Simultaneamente, deverá recolher dados de mercado comparáveis, fundamentais para a justificação do valor, quando a metodologia de avaliação se basear em comparação, capitalização de rendas ou métodos híbridos.
- Elaboração do Relatório de Avaliação
O relatório final deve seguir uma estrutura coerente e auditável, contendo os seguintes elementos essenciais:
-Descrição do imóvel e sua envolvente;
-Fundamentação do método de avaliação escolhido;
-Dados comparativos, fontes e ajustamentos efetuados;
-Justificação dos pressupostos utilizados;
-Demonstrações de cálculo e estimativa de valor;
-Declarações de conformidade com as normas IVS e/ou EVS.

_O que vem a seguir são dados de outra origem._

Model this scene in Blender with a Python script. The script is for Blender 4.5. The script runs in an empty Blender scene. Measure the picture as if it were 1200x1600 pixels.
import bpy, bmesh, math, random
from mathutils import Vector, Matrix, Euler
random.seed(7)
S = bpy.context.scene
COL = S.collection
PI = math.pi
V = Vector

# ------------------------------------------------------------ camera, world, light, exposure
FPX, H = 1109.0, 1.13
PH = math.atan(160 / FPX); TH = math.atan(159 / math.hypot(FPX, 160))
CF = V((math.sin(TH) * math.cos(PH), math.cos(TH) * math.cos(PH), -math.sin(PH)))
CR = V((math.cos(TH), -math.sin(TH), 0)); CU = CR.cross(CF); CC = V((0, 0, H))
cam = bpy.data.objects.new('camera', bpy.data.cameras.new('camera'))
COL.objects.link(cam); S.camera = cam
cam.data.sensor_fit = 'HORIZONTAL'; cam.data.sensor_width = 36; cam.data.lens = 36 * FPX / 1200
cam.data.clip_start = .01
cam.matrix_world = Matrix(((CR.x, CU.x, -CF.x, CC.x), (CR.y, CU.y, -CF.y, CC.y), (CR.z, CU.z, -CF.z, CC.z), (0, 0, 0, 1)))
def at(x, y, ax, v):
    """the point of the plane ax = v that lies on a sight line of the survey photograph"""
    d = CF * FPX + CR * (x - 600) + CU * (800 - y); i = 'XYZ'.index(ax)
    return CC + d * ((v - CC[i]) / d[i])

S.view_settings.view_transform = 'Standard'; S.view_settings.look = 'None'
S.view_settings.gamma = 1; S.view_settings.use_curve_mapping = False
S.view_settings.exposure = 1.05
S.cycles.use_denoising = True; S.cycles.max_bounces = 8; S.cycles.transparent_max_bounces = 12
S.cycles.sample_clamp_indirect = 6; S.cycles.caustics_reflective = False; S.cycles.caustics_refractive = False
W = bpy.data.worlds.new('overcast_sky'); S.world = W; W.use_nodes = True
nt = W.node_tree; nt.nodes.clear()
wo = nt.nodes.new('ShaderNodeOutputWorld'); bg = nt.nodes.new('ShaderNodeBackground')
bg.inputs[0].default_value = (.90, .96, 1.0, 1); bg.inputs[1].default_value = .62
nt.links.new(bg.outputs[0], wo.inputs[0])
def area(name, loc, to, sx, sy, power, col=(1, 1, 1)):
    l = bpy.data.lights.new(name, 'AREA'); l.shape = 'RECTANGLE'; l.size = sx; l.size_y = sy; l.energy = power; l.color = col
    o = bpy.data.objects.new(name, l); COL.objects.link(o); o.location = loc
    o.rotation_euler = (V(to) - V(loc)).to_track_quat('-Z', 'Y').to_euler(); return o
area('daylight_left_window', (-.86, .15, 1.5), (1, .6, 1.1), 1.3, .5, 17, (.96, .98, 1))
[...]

- Relatório Provisório (Draft): Uma Boa Prática Profissional
Antes da emissão do relatório final, é recomendável o envio ao cliente de uma versão provisória (relatório draft), com o objetivo de:
-Validar factos, pressupostos ou documentação técnica;
-Esclarecer aspetos omissos ou contraditórios;
-Garantir que o avaliador dispõe de toda a informação relevante.
-Este relatório deve incluir um aviso expresso de que:
É provisório e sujeito a revisão;
-Não representa uma opinião final de valor;
-Não deve ser divulgado, publicado ou utilizado para fins formais.
Concluindo, a avaliação de imóveis, quando conduzida por um perito avaliador de imóveis certificado, com base nas IVS e EVS, é um processo metódico, estruturado e tecnicamente exigente. A clareza na definição do propósito, a seleção adequada da base de valor e o respeito pelas boas práticas normativas são condições indispensáveis para garantir a qualidade, fiabilidade e utilidade do trabalho desenvolvido.